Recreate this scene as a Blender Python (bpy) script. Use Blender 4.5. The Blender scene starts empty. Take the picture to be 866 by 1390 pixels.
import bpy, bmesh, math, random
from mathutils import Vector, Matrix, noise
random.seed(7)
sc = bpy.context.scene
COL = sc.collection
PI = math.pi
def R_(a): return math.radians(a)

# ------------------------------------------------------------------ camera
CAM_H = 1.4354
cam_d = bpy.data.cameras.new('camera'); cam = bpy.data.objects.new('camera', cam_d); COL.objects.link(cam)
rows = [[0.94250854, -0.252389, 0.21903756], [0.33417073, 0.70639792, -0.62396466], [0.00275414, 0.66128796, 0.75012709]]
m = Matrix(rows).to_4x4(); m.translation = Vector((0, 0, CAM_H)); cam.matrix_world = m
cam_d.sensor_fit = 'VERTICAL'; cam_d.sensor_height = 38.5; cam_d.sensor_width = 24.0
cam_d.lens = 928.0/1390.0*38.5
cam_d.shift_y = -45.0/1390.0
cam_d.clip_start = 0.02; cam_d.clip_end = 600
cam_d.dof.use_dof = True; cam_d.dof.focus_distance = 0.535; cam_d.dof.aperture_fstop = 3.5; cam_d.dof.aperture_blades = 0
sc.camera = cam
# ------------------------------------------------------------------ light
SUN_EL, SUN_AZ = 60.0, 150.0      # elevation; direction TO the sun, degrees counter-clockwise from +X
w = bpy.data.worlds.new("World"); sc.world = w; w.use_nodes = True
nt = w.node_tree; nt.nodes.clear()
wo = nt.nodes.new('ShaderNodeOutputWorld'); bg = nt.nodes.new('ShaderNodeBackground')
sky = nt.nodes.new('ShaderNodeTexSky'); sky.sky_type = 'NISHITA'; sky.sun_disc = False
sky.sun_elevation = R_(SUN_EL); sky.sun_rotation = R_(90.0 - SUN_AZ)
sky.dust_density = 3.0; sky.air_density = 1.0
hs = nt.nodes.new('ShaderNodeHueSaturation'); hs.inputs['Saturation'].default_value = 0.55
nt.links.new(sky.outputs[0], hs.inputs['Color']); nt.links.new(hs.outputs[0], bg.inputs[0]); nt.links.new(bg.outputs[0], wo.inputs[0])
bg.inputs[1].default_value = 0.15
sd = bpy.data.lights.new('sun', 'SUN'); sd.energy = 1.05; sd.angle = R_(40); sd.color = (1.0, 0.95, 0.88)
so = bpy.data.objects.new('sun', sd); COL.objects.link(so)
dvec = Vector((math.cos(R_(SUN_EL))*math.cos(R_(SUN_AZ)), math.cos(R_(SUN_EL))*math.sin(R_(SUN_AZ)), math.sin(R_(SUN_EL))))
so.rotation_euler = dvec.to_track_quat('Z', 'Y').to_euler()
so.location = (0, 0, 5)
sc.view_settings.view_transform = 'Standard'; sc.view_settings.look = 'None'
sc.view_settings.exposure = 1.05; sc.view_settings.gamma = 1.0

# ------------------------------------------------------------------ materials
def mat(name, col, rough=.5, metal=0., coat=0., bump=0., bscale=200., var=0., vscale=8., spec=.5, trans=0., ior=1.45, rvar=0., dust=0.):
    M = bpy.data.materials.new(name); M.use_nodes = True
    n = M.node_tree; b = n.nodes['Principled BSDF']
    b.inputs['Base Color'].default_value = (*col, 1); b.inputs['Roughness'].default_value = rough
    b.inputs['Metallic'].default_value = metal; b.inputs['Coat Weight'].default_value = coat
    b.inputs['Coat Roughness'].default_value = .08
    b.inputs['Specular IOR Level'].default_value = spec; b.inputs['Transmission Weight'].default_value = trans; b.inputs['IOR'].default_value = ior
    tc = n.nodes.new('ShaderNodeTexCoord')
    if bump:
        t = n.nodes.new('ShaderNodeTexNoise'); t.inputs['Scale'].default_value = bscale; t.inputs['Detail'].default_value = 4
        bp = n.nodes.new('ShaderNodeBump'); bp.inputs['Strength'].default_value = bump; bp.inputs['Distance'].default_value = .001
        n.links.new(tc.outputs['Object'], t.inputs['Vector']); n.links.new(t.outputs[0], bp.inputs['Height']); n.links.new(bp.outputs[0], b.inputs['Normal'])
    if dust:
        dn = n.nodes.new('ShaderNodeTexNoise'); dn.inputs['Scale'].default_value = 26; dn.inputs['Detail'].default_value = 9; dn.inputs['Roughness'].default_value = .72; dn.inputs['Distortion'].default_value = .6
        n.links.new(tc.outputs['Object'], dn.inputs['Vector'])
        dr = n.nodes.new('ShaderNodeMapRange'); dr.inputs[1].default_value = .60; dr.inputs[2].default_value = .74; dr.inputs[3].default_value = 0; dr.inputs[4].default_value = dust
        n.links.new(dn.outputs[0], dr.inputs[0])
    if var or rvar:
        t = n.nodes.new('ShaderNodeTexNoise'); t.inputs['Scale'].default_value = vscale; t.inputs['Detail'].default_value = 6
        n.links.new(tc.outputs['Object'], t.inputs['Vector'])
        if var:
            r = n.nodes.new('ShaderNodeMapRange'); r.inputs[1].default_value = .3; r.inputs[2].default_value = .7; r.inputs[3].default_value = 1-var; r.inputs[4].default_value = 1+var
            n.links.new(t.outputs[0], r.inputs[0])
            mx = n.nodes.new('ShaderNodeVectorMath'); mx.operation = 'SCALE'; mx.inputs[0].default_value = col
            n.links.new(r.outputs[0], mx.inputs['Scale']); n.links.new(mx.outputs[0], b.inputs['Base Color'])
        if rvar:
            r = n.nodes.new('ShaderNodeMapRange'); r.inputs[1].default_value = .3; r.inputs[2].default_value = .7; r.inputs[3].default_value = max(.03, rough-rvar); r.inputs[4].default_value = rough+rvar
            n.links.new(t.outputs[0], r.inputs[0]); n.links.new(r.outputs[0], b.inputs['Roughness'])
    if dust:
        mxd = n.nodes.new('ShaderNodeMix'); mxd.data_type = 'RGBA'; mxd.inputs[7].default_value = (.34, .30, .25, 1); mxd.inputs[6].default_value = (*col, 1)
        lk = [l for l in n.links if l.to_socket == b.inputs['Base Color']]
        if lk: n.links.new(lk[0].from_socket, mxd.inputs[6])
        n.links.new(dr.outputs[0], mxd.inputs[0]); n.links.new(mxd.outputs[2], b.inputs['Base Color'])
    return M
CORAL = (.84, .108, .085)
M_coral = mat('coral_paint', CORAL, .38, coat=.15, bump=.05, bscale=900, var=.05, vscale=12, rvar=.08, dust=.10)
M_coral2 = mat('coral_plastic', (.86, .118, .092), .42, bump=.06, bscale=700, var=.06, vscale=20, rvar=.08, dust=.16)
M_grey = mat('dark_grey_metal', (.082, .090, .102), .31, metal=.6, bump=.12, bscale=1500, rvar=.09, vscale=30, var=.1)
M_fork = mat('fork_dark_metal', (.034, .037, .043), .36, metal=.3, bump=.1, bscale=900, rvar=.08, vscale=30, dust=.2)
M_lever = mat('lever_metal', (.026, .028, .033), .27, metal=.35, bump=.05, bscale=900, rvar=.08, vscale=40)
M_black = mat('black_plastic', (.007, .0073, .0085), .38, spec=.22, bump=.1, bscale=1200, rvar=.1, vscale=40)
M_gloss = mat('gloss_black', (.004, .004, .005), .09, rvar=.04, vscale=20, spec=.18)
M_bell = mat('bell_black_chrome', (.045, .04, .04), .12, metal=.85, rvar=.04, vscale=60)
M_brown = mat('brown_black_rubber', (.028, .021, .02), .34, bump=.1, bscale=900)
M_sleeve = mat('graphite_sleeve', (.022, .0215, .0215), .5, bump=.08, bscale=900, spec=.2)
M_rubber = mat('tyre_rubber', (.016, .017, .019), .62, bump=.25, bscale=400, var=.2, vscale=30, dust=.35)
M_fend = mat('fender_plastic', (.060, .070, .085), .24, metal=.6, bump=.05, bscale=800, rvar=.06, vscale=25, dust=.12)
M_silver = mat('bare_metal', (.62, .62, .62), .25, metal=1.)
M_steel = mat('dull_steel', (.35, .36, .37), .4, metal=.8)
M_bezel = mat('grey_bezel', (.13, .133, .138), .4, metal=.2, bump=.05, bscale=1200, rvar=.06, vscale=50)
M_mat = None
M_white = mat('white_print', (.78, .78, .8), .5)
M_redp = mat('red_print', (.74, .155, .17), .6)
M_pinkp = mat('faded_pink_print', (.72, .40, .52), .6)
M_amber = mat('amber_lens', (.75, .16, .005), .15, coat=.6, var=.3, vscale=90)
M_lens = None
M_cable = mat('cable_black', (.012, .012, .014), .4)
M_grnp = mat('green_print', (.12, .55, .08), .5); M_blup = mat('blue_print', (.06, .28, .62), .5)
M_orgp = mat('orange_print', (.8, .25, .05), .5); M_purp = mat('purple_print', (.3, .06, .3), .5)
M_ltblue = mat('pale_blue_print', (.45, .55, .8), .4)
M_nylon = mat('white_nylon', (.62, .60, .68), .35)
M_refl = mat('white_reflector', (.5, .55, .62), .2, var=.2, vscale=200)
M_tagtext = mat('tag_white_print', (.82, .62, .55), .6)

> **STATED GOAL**
Set down verbatim only the lines between the start of the data above and the line with "def R_(a): return math.radians(a)", both boundaries included.

> **ANSWER FOR THIS EXERCISE**
Recreate this scene as a Blender Python (bpy) script. Use Blender 4.5. The Blender scene starts empty. Take the picture to be 866 by 1390 pixels.
import bpy, bmesh, math, random
from mathutils import Vector, Matrix, noise
random.seed(7)
sc = bpy.context.scene
COL = sc.collection
PI = math.pi
def R_(a): return math.radians(a)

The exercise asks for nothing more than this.